La rareté des ressources naturelles, à la suite des sécheresses successives, a une grande part de responsabilité dans la crise sécuritaire que traverse le Mali. Pour résoudre les conflits dans le centre du Mali, il faut agir aussi sur les facteurs climatiques.
« […] L’augmentation de la durée et de la rigueur de la saison sèche entraîne une réduction toujours plus importante des zones de pâturage et contraint les éleveurs à migrer continuellement vers de nouvelles zones, causant des dégâts sur les espaces agricoles. » Ce passage d’une note d’analyse rédigée par Baba Dakono, chercheur à l’Institut d’études de sécurité (ISS), pour le Comité d’organisation du Dialogue national inclusif est assez révélateur. Le réchauffement climatique n’est pas un aspect à négliger dans la compréhension et la résolution de la crise sécuritaire au Mali.
Depuis 2015, celle-ci s’est étendue au centre du pays, notamment dans la région de Mopti. Elle reste en grande partie liée à l’exploitation des ressources naturelles qui deviennent de plus en plus rares due aux effets de la détérioration du climat. Cette raréfaction des ressources engendre une compétition autour des points d’eau, des espaces de pâturage, des fruits sauvages, etc.
« Oppositions communautaires »
La note d’analyse du Comité d’organisation du Dialogue national inclusif, publiée en novembre 2019, est à mon avis on ne peut plus clair sur cet aspect : « Les agriculteurs ont tendance à développer leurs activités dans les zones initialement consacrées à la divagation du bétail. Ensuite, les tensions entre éleveurs et agriculteurs se multiplient et tendent à se transformer, au fil du temps, en oppositions communautaires. » Cette problématique constitue une réalité dans plusieurs zones agricoles du Mali depuis quelques années.
Alice Baillat, chercheuse à l’IRIS, dans une interview publiée le 3 mai 2017 sur la page de son centre de recherche indiquait : « Le changement climatique est un multiplicateur de menaces, au sens où il agit de manière indirecte sur les facteurs d’instabilité et de violence. »

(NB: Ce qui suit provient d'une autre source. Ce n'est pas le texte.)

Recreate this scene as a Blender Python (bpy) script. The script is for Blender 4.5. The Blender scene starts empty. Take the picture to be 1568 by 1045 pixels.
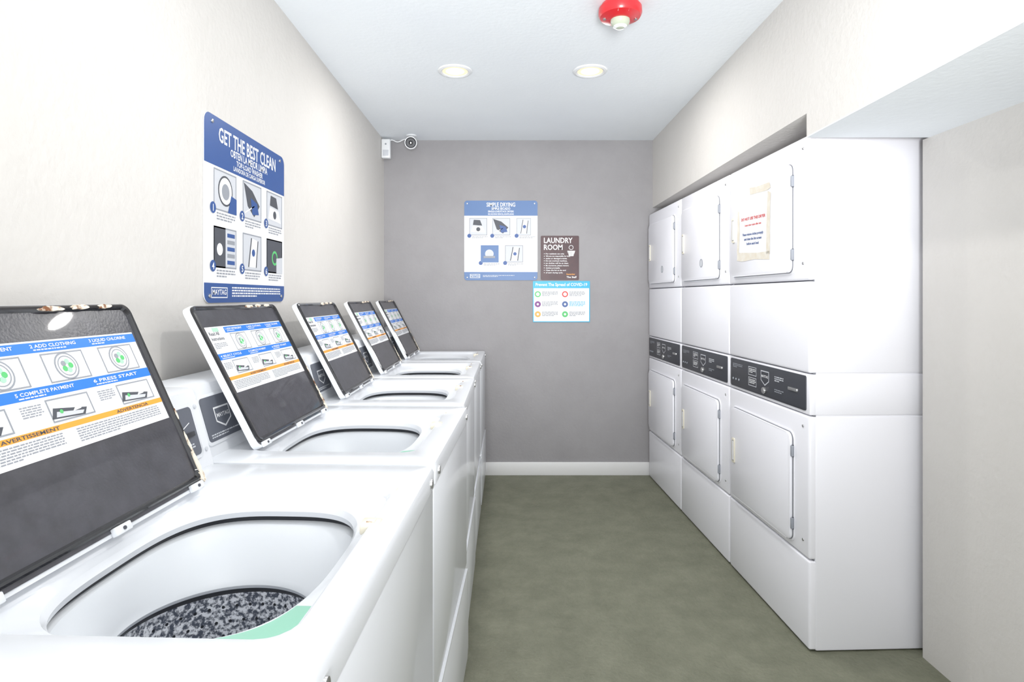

Cette corrélation entre le réchauffement climatique et les conflits n’est pas ignorée par les autorités maliennes. Le chargé de communication du ministre de l’Environnement, de l’Assainissement et du Développement durable du Mali, M. Lamine, m’a expliqué que les aléas et le changement climatique ont une part remarquable dans l’aggravation de la crise malienne. « La rareté des ressources naturelles, la pauvreté alimentent les conflits », souligne-t-il.
Corrélation
Les facteurs climatiques se répercutant sur les ressources naturelles, les populations sont confrontées à la pauvreté. Une situation qui pousse beaucoup d’entre elles à s’allier aux groupes terroristes. C’est d’ailleurs cette difficulté dans la résolution du conflit malien qu’a soulignée l’ex-Premier ministre du Mali, Soumeylou Boubeye Maiga, au cours d’une intervention sur la chaîne Africable, le 3 décembre dernier.
Dans la vision du ministre de l’Environnement du Mali, Housseyni Amion Guindo, il convient de lutter contre la pauvreté afin de réussir la lutte contre le terrorisme. Cette lutte est une condition sine qua non pour empêcher les populations de se jeter dans les mains des terroristes. Or, cette bataille contre la pauvreté doit, au préalable, passer par la lutte contre le réchauffement climatique. La corrélation est bien tissée.